'''

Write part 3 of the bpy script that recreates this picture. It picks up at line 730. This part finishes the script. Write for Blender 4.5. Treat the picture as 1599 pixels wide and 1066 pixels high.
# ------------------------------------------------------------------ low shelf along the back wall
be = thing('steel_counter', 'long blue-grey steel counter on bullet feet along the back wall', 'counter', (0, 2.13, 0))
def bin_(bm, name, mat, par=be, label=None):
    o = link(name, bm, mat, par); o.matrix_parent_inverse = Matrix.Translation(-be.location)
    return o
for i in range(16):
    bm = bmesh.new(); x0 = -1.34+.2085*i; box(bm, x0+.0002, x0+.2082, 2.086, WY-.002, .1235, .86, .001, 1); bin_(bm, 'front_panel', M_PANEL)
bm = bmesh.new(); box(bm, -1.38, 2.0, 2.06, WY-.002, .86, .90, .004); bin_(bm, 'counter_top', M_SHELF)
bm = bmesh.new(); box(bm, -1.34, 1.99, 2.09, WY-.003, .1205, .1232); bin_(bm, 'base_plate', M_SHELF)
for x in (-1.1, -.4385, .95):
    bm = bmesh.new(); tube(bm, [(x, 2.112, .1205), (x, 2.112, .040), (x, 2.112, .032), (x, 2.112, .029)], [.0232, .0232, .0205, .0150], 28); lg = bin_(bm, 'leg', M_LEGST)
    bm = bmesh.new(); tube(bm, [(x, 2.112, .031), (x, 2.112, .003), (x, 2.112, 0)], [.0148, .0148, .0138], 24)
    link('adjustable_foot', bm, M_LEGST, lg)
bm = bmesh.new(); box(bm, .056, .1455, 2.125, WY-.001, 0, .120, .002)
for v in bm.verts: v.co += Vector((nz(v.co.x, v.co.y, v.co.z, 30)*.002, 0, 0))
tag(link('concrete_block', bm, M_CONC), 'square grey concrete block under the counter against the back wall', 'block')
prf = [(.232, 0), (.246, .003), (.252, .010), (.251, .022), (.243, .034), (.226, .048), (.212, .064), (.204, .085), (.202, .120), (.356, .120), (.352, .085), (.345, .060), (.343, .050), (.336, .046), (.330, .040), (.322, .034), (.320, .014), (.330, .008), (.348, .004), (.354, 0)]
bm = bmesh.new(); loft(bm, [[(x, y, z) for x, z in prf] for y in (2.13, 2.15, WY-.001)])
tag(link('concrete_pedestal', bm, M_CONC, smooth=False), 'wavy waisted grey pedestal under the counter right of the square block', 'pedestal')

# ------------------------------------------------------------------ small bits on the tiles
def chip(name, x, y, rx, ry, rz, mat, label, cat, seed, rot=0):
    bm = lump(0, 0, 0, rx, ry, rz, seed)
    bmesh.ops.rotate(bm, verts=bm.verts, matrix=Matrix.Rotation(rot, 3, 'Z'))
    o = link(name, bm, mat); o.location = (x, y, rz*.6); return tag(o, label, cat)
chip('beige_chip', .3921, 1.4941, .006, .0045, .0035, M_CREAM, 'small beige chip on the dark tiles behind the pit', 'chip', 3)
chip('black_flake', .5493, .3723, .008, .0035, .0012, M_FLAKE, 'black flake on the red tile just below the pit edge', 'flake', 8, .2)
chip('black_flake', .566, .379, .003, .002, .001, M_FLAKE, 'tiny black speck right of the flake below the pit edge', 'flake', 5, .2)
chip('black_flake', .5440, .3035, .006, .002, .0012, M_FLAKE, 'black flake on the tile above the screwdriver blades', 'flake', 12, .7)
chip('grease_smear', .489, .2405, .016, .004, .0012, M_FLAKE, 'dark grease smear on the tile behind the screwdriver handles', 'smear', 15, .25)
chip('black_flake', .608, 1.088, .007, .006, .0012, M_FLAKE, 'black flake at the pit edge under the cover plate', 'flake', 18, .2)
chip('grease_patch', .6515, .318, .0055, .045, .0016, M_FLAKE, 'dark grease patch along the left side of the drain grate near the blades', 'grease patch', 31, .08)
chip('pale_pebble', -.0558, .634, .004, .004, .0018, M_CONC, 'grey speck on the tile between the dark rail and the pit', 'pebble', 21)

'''

▶ [The exercise]: Retype only the lines running from the top of the listing to the line that holds "tag(link('concrete_pedestal', bm, M_CONC, smooth=False), 'wavy", both ends included.

▶ [Complete output]:
Write part 3 of the bpy script that recreates this picture. It picks up at line 730. This part finishes the script. Write for Blender 4.5. Treat the picture as 1599 pixels wide and 1066 pixels high.
# ------------------------------------------------------------------ low shelf along the back wall
be = thing('steel_counter', 'long blue-grey steel counter on bullet feet along the back wall', 'counter', (0, 2.13, 0))
def bin_(bm, name, mat, par=be, label=None):
    o = link(name, bm, mat, par); o.matrix_parent_inverse = Matrix.Translation(-be.location)
    return o
for i in range(16):
    bm = bmesh.new(); x0 = -1.34+.2085*i; box(bm, x0+.0002, x0+.2082, 2.086, WY-.002, .1235, .86, .001, 1); bin_(bm, 'front_panel', M_PANEL)
bm = bmesh.new(); box(bm, -1.38, 2.0, 2.06, WY-.002, .86, .90, .004); bin_(bm, 'counter_top', M_SHELF)
bm = bmesh.new(); box(bm, -1.34, 1.99, 2.09, WY-.003, .1205, .1232); bin_(bm, 'base_plate', M_SHELF)
for x in (-1.1, -.4385, .95):
    bm = bmesh.new(); tube(bm, [(x, 2.112, .1205), (x, 2.112, .040), (x, 2.112, .032), (x, 2.112, .029)], [.0232, .0232, .0205, .0150], 28); lg = bin_(bm, 'leg', M_LEGST)
    bm = bmesh.new(); tube(bm, [(x, 2.112, .031), (x, 2.112, .003), (x, 2.112, 0)], [.0148, .0148, .0138], 24)
    link('adjustable_foot', bm, M_LEGST, lg)
bm = bmesh.new(); box(bm, .056, .1455, 2.125, WY-.001, 0, .120, .002)
for v in bm.verts: v.co += Vector((nz(v.co.x, v.co.y, v.co.z, 30)*.002, 0, 0))
tag(link('concrete_block', bm, M_CONC), 'square grey concrete block under the counter against the back wall', 'block')
prf = [(.232, 0), (.246, .003), (.252, .010), (.251, .022), (.243, .034), (.226, .048), (.212, .064), (.204, .085), (.202, .120), (.356, .120), (.352, .085), (.345, .060), (.343, .050), (.336, .046), (.330, .040), (.322, .034), (.320, .014), (.330, .008), (.348, .004), (.354, 0)]
bm = bmesh.new(); loft(bm, [[(x, y, z) for x, z in prf] for y in (2.13, 2.15, WY-.001)])
tag(link('concrete_pedestal', bm, M_CONC, smooth=False), 'wavy waisted grey pedestal under the counter right of the square block', 'pedestal')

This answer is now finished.